STATED GOAL
An exact copy of all the data is required, with pictures left out.

GIVEN DATA
-- Start --
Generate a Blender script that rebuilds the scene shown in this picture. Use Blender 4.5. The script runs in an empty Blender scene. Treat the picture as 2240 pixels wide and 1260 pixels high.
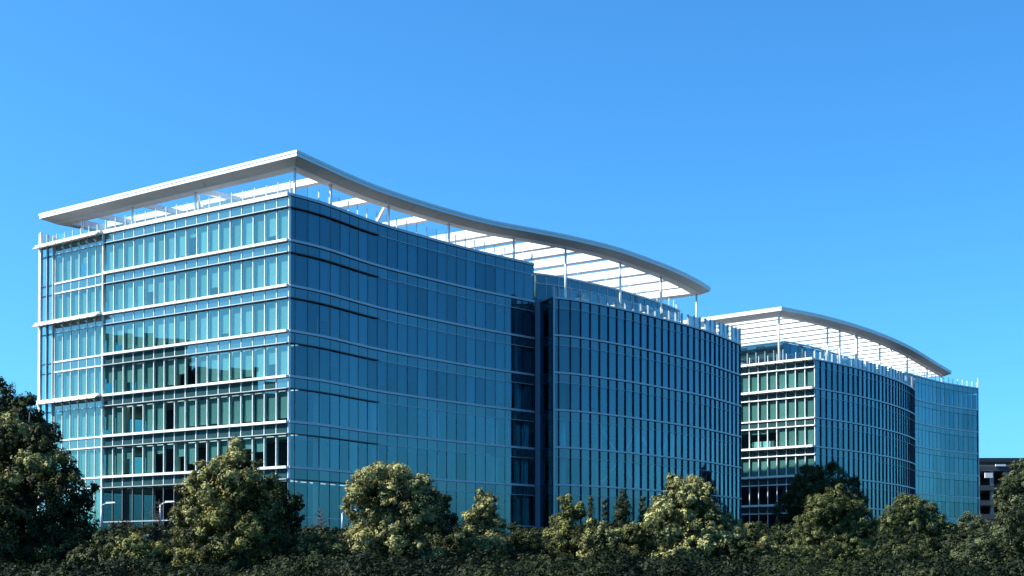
import bpy, bmesh, math, random
import numpy as np
from math import radians, sin, cos, sqrt, pi, atan2, tan

SC = bpy.context.scene
COL = SC.collection
random.seed(7)
RNG = np.random.default_rng(11)

# ------------------------------------------------------------------ camera
CAMZ = 2.0
FPX, PITCH, PROW = 3000.0, 0.0211988, 1173.27      # focal length (px of a 2240 wide frame), pitch, row of the optical axis
cam_d = bpy.data.cameras.new('camera')
cam = bpy.data.objects.new('camera', cam_d); COL.objects.link(cam); SC.camera = cam
cam.location = (0, 0, CAMZ)
cam.rotation_euler = (pi / 2 + PITCH, 0, 0)
cam_d.sensor_width = 36.0
cam_d.lens = FPX / 2240 * 36
cam_d.shift_y = (PROW - 630) / 2240
cam_d.clip_start = 0.5
cam_d.clip_end = 20000

# ------------------------------------------------------------------ sky, sun, exposure
SUN_EL, SUN_AZ = radians(42), radians(-97)          # azimuth from +Y towards +X
world = bpy.data.worlds.new('World'); SC.world = world; world.use_nodes = True
wn = world.node_tree.nodes; wl = world.node_tree.links
bgn = wn['Background']
sky = wn.new('ShaderNodeTexSky'); sky.sky_type = 'NISHITA'; sky.sun_disc = False
sky.sun_elevation = SUN_EL; sky.sun_rotation = SUN_AZ
sky.altitude = 0; sky.air_density = 0.9; sky.dust_density = 1.3; sky.ozone_density = 6.0
hsv = wn.new('ShaderNodeHueSaturation'); hsv.inputs['Saturation'].default_value = 1.05
hsv.inputs['Value'].default_value = 1.0
wl.new(sky.outputs[0], hsv.inputs['Color']); tint = wn.new('ShaderNodeMix'); tint.data_type = 'RGBA'; tint.blend_type = 'MULTIPLY'; tint.inputs[0].default_value = 1
tint.inputs[7].default_value = (0.55, 1.25, 1.52, 1)
wl.new(hsv.outputs[0], tint.inputs[6]); wl.new(tint.outputs[2], bgn.inputs['Color'])
bgn.inputs['Strength'].default_value = 0.086
sun_d = bpy.data.lights.new('sun', 'SUN'); sun_d.energy = 5.0; sun_d.angle = radians(0.53); sun_d.color = (1.0, 0.95, 0.86)
sun = bpy.data.objects.new('sun', sun_d); COL.objects.link(sun)
sx, sy, sz = sin(SUN_AZ) * cos(SUN_EL), cos(SUN_AZ) * cos(SUN_EL), sin(SUN_EL)
import mathutils
sun.rotation_euler = mathutils.Vector((sx, sy, sz)).to_track_quat('Z', 'Y').to_euler()
sun.location = (-60, 60, 90)
SC.view_settings.view_transform = 'Standard'; SC.view_settings.look = 'None'
SC.view_settings.exposure = 1.0; SC.view_settings.gamma = 1.0
SC.view_settings.use_curve_mapping = False
SC.render.engine = 'CYCLES'
SC.cycles.use_denoising = True
SC.cycles.max_bounces = 10; SC.cycles.transparent_max_bounces = 16
SC.cycles.glossy_bounces = 4; SC.cycles.diffuse_bounces = 3
SC.cycles.caustics_reflective = False; SC.cycles.caustics_refractive = False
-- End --
WRITTEN RESPONSE
Generate a Blender script that rebuilds the scene shown in this picture. Use Blender 4.5. The script runs in an empty Blender scene. Treat the picture as 2240 pixels wide and 1260 pixels high.
import bpy, bmesh, math, random
import numpy as np
from math import radians, sin, cos, sqrt, pi, atan2, tan

SC = bpy.context.scene
COL = SC.collection
random.seed(7)
RNG = np.random.default_rng(11)

# ------------------------------------------------------------------ camera
CAMZ = 2.0
FPX, PITCH, PROW = 3000.0, 0.0211988, 1173.27      # focal length (px of a 2240 wide frame), pitch, row of the optical axis
cam_d = bpy.data.cameras.new('camera')
cam = bpy.data.objects.new('camera', cam_d); COL.objects.link(cam); SC.camera = cam
cam.location = (0, 0, CAMZ)
cam.rotation_euler = (pi / 2 + PITCH, 0, 0)
cam_d.sensor_width = 36.0
cam_d.lens = FPX / 2240 * 36
cam_d.shift_y = (PROW - 630) / 2240
cam_d.clip_start = 0.5
cam_d.clip_end = 20000

# ------------------------------------------------------------------ sky, sun, exposure
SUN_EL, SUN_AZ = radians(42), radians(-97)          # azimuth from +Y towards +X
world = bpy.data.worlds.new('World'); SC.world = world; world.use_nodes = True
wn = world.node_tree.nodes; wl = world.node_tree.links
bgn = wn['Background']
sky = wn.new('ShaderNodeTexSky'); sky.sky_type = 'NISHITA'; sky.sun_disc = False
sky.sun_elevation = SUN_EL; sky.sun_rotation = SUN_AZ
sky.altitude = 0; sky.air_density = 0.9; sky.dust_density = 1.3; sky.ozone_density = 6.0
hsv = wn.new('ShaderNodeHueSaturation'); hsv.inputs['Saturation'].default_value = 1.05
hsv.inputs['Value'].default_value = 1.0
wl.new(sky.outputs[0], hsv.inputs['Color']); tint = wn.new('ShaderNodeMix'); tint.data_type = 'RGBA'; tint.blend_type = 'MULTIPLY'; tint.inputs[0].default_value = 1
tint.inputs[7].default_value = (0.55, 1.25, 1.52, 1)
wl.new(hsv.outputs[0], tint.inputs[6]); wl.new(tint.outputs[2], bgn.inputs['Color'])
bgn.inputs['Strength'].default_value = 0.086
sun_d = bpy.data.lights.new('sun', 'SUN'); sun_d.energy = 5.0; sun_d.angle = radians(0.53); sun_d.color = (1.0, 0.95, 0.86)
sun = bpy.data.objects.new('sun', sun_d); COL.objects.link(sun)
sx, sy, sz = sin(SUN_AZ) * cos(SUN_EL), cos(SUN_AZ) * cos(SUN_EL), sin(SUN_EL)
import mathutils
sun.rotation_euler = mathutils.Vector((sx, sy, sz)).to_track_quat('Z', 'Y').to_euler()
sun.location = (-60, 60, 90)
SC.view_settings.view_transform = 'Standard'; SC.view_settings.look = 'None'
SC.view_settings.exposure = 1.0; SC.view_settings.gamma = 1.0
SC.view_settings.use_curve_mapping = False
SC.render.engine = 'CYCLES'
SC.cycles.use_denoising = True
SC.cycles.max_bounces = 10; SC.cycles.transparent_max_bounces = 16
SC.cycles.glossy_bounces = 4; SC.cycles.diffuse_bounces = 3
SC.cycles.caustics_reflective = False; SC.cycles.caustics_refractive = False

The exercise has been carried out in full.